Ioannicius II was a fourteenth-century Serbian hierarch, a native of Prizren, who rose from service in the royal chancery to lead the Serbian Church, first as archbishop and then, from 1346, as its first patriarch. He is commemorated on September 3 and is venerated as a wonderworker.
Before his ecclesiastical career, Ioannicius served at the court of King Stefan Dušan, where, according to the sources, he held the office of logothete or royal chancellor. The anchor tradition records that he became Archbishop of Serbia from 1339; other sources place his election to the archiepiscopal see of Peć somewhat earlier, between late 1337 and the beginning of 1338. As archbishop he was remembered as a zealous organizer of the Serbian Church and, in the words of the synaxarion, a great upholder of its laws.

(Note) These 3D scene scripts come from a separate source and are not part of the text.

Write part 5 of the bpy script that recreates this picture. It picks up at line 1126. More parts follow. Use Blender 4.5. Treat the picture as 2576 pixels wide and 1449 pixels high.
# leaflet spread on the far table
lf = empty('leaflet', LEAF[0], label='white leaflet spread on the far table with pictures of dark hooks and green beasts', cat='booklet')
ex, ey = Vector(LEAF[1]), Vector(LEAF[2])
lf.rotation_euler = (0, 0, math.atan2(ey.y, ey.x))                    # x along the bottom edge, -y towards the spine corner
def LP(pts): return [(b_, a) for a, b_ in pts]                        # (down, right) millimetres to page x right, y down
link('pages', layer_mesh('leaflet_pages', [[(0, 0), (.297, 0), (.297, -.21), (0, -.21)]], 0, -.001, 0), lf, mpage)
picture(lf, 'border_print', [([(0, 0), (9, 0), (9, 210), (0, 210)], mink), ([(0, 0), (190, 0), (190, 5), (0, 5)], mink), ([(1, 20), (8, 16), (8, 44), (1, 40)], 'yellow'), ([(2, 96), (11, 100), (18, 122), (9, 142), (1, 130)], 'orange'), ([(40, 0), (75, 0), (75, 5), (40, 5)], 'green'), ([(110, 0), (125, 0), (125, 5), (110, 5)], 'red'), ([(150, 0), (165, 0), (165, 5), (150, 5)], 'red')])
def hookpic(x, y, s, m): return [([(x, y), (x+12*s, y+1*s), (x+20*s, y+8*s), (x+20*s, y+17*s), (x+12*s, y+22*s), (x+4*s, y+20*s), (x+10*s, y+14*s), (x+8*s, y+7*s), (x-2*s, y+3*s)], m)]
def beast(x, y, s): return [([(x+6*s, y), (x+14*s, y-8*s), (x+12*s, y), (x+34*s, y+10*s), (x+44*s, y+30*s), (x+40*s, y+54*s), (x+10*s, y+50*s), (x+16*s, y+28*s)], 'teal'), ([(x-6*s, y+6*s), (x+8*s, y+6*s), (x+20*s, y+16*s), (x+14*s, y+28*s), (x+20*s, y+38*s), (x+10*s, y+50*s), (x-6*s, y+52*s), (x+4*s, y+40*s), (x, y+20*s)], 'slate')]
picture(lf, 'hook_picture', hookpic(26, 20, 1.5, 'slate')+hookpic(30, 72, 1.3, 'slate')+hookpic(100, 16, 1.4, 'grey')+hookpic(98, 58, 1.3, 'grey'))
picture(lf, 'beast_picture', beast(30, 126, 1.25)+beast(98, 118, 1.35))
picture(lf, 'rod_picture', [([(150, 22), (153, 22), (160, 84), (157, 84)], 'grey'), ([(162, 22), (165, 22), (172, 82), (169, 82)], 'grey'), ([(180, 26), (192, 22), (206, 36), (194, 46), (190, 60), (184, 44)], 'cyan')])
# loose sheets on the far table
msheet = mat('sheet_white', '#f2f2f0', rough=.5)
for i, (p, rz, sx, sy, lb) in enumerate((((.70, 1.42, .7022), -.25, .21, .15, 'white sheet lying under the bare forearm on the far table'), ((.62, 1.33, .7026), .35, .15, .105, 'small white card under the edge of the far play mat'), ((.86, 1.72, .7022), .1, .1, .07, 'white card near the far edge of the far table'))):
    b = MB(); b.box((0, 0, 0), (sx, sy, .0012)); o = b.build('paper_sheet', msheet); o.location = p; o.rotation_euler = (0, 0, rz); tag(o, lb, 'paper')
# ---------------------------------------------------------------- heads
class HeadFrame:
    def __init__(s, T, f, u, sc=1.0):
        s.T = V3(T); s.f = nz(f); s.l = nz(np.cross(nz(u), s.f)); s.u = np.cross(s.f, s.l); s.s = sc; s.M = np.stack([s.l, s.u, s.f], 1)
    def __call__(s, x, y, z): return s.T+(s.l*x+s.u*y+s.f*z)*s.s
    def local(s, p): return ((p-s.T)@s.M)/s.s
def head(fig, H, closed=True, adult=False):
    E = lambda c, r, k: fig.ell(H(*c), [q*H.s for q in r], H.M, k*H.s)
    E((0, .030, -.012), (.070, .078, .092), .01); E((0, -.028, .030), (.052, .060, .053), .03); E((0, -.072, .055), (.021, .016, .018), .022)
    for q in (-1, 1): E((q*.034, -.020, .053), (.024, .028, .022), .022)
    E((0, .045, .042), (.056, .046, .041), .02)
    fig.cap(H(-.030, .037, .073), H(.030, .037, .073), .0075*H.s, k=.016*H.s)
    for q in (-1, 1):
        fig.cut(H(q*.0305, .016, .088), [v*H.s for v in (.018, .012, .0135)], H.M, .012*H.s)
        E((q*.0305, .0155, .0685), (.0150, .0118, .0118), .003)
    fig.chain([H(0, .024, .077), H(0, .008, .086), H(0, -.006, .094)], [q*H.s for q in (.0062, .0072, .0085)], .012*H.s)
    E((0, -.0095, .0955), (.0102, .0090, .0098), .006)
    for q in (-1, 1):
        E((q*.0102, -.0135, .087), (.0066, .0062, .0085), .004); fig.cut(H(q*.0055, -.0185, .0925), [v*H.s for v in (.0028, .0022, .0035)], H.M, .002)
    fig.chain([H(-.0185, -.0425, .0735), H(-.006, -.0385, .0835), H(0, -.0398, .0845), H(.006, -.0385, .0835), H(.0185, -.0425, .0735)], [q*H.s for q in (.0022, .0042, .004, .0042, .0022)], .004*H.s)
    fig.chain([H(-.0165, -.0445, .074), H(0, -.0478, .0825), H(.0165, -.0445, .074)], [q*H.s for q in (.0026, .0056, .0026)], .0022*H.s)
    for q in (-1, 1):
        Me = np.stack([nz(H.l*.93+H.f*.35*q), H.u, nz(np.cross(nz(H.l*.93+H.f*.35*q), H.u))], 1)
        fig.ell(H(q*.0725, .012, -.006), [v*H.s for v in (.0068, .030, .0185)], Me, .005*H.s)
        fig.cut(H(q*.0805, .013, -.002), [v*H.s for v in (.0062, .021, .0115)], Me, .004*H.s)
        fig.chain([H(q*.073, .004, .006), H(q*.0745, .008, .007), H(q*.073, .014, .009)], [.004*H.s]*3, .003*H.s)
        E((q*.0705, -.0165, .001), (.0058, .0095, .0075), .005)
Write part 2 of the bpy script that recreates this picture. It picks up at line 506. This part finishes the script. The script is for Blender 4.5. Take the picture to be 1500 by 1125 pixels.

In 1346 the Serbian Church was raised to the rank of a patriarchate, and Ioannicius became its first patriarch. By tradition his elevation, observed on Palm Sunday of that year, was undertaken so that he might crown Stefan Uroš IV Dušan as emperor at Easter 1346; the sources relate that the elevation was carried out with the assent of the Patriarch of Trnovo, the Archbishop of Ohrid, and the monastic community of Mount Athos.
Ioannicius reposed on September 3 and was buried in the Monastery of Peć, the seat of the Serbian primate, where his relics are preserved. The anchor tradition and several sources give the year of his death as 1354, while the Prologue of Ohrid records it as 1349.